Instructions to follow
Transcribe every line of the listing below without any deviation.

Given information
____

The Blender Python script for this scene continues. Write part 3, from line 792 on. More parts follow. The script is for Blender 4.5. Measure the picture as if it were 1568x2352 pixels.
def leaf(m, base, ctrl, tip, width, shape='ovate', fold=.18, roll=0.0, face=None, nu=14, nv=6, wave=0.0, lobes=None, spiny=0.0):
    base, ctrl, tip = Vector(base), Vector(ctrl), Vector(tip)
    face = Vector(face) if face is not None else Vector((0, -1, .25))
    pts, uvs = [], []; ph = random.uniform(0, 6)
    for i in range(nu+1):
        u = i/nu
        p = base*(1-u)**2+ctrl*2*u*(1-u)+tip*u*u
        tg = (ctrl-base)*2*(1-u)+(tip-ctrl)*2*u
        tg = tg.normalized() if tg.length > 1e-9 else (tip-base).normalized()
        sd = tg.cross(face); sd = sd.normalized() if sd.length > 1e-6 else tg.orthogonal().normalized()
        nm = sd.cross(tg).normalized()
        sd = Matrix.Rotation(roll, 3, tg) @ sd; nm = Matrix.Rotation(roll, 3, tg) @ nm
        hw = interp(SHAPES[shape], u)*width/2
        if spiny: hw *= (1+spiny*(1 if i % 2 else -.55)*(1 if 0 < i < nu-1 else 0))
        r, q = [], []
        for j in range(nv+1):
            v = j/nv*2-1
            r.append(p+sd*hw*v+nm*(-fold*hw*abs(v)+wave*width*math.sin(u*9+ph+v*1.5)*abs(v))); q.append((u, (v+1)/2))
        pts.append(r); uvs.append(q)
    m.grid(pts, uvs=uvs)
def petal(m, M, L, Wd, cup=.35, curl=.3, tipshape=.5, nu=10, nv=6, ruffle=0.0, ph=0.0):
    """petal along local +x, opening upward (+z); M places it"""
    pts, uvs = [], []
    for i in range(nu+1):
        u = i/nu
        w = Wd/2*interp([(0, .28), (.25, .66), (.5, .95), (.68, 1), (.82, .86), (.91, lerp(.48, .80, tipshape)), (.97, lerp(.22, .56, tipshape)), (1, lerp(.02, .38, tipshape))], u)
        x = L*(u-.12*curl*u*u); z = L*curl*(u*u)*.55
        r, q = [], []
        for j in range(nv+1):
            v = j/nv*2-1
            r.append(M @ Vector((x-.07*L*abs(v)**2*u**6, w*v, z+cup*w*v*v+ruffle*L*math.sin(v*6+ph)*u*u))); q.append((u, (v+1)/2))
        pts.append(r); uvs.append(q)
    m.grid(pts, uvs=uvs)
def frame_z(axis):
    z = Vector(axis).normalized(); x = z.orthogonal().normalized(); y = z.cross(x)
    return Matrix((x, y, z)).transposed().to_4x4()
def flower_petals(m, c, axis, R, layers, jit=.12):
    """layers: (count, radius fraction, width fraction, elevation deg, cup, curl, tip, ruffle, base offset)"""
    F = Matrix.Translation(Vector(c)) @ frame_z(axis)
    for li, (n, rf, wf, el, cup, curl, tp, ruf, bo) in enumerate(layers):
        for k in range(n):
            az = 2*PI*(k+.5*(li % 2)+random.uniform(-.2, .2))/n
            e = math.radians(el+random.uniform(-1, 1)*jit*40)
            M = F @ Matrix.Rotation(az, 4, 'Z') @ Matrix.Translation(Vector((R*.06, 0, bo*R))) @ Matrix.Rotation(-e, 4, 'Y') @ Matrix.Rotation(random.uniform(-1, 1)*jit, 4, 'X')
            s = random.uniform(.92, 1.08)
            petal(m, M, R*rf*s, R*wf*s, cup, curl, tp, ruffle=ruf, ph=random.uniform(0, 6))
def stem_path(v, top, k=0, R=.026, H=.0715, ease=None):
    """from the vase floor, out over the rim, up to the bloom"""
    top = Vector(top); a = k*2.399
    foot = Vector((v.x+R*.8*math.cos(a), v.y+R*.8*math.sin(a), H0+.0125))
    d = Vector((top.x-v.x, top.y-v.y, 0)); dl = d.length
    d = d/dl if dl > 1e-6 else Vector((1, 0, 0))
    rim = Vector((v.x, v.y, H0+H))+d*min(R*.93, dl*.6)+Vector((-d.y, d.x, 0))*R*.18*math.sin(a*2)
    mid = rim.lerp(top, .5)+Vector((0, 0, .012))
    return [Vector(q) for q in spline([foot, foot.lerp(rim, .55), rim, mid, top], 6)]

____

Correct output
The Blender Python script for this scene continues. Write part 3, from line 792 on. More parts follow. The script is for Blender 4.5. Measure the picture as if it were 1568x2352 pixels.
def leaf(m, base, ctrl, tip, width, shape='ovate', fold=.18, roll=0.0, face=None, nu=14, nv=6, wave=0.0, lobes=None, spiny=0.0):
    base, ctrl, tip = Vector(base), Vector(ctrl), Vector(tip)
    face = Vector(face) if face is not None else Vector((0, -1, .25))
    pts, uvs = [], []; ph = random.uniform(0, 6)
    for i in range(nu+1):
        u = i/nu
        p = base*(1-u)**2+ctrl*2*u*(1-u)+tip*u*u
        tg = (ctrl-base)*2*(1-u)+(tip-ctrl)*2*u
        tg = tg.normalized() if tg.length > 1e-9 else (tip-base).normalized()
        sd = tg.cross(face); sd = sd.normalized() if sd.length > 1e-6 else tg.orthogonal().normalized()
        nm = sd.cross(tg).normalized()
        sd = Matrix.Rotation(roll, 3, tg) @ sd; nm = Matrix.Rotation(roll, 3, tg) @ nm
        hw = interp(SHAPES[shape], u)*width/2
        if spiny: hw *= (1+spiny*(1 if i % 2 else -.55)*(1 if 0 < i < nu-1 else 0))
        r, q = [], []
        for j in range(nv+1):
            v = j/nv*2-1
            r.append(p+sd*hw*v+nm*(-fold*hw*abs(v)+wave*width*math.sin(u*9+ph+v*1.5)*abs(v))); q.append((u, (v+1)/2))
        pts.append(r); uvs.append(q)
    m.grid(pts, uvs=uvs)
def petal(m, M, L, Wd, cup=.35, curl=.3, tipshape=.5, nu=10, nv=6, ruffle=0.0, ph=0.0):
    """petal along local +x, opening upward (+z); M places it"""
    pts, uvs = [], []
    for i in range(nu+1):
        u = i/nu
        w = Wd/2*interp([(0, .28), (.25, .66), (.5, .95), (.68, 1), (.82, .86), (.91, lerp(.48, .80, tipshape)), (.97, lerp(.22, .56, tipshape)), (1, lerp(.02, .38, tipshape))], u)
        x = L*(u-.12*curl*u*u); z = L*curl*(u*u)*.55
        r, q = [], []
        for j in range(nv+1):
            v = j/nv*2-1
            r.append(M @ Vector((x-.07*L*abs(v)**2*u**6, w*v, z+cup*w*v*v+ruffle*L*math.sin(v*6+ph)*u*u))); q.append((u, (v+1)/2))
        pts.append(r); uvs.append(q)
    m.grid(pts, uvs=uvs)
def frame_z(axis):
    z = Vector(axis).normalized(); x = z.orthogonal().normalized(); y = z.cross(x)
    return Matrix((x, y, z)).transposed().to_4x4()
def flower_petals(m, c, axis, R, layers, jit=.12):
    """layers: (count, radius fraction, width fraction, elevation deg, cup, curl, tip, ruffle, base offset)"""
    F = Matrix.Translation(Vector(c)) @ frame_z(axis)
    for li, (n, rf, wf, el, cup, curl, tp, ruf, bo) in enumerate(layers):
        for k in range(n):
            az = 2*PI*(k+.5*(li % 2)+random.uniform(-.2, .2))/n
            e = math.radians(el+random.uniform(-1, 1)*jit*40)
            M = F @ Matrix.Rotation(az, 4, 'Z') @ Matrix.Translation(Vector((R*.06, 0, bo*R))) @ Matrix.Rotation(-e, 4, 'Y') @ Matrix.Rotation(random.uniform(-1, 1)*jit, 4, 'X')
            s = random.uniform(.92, 1.08)
            petal(m, M, R*rf*s, R*wf*s, cup, curl, tp, ruffle=ruf, ph=random.uniform(0, 6))
def stem_path(v, top, k=0, R=.026, H=.0715, ease=None):
    """from the vase floor, out over the rim, up to the bloom"""
    top = Vector(top); a = k*2.399
    foot = Vector((v.x+R*.8*math.cos(a), v.y+R*.8*math.sin(a), H0+.0125))
    d = Vector((top.x-v.x, top.y-v.y, 0)); dl = d.length
    d = d/dl if dl > 1e-6 else Vector((1, 0, 0))
    rim = Vector((v.x, v.y, H0+H))+d*min(R*.93, dl*.6)+Vector((-d.y, d.x, 0))*R*.18*math.sin(a*2)
    mid = rim.lerp(top, .5)+Vector((0, 0, .012))
    return [Vector(q) for q in spline([foot, foot.lerp(rim, .55), rim, mid, top], 6)]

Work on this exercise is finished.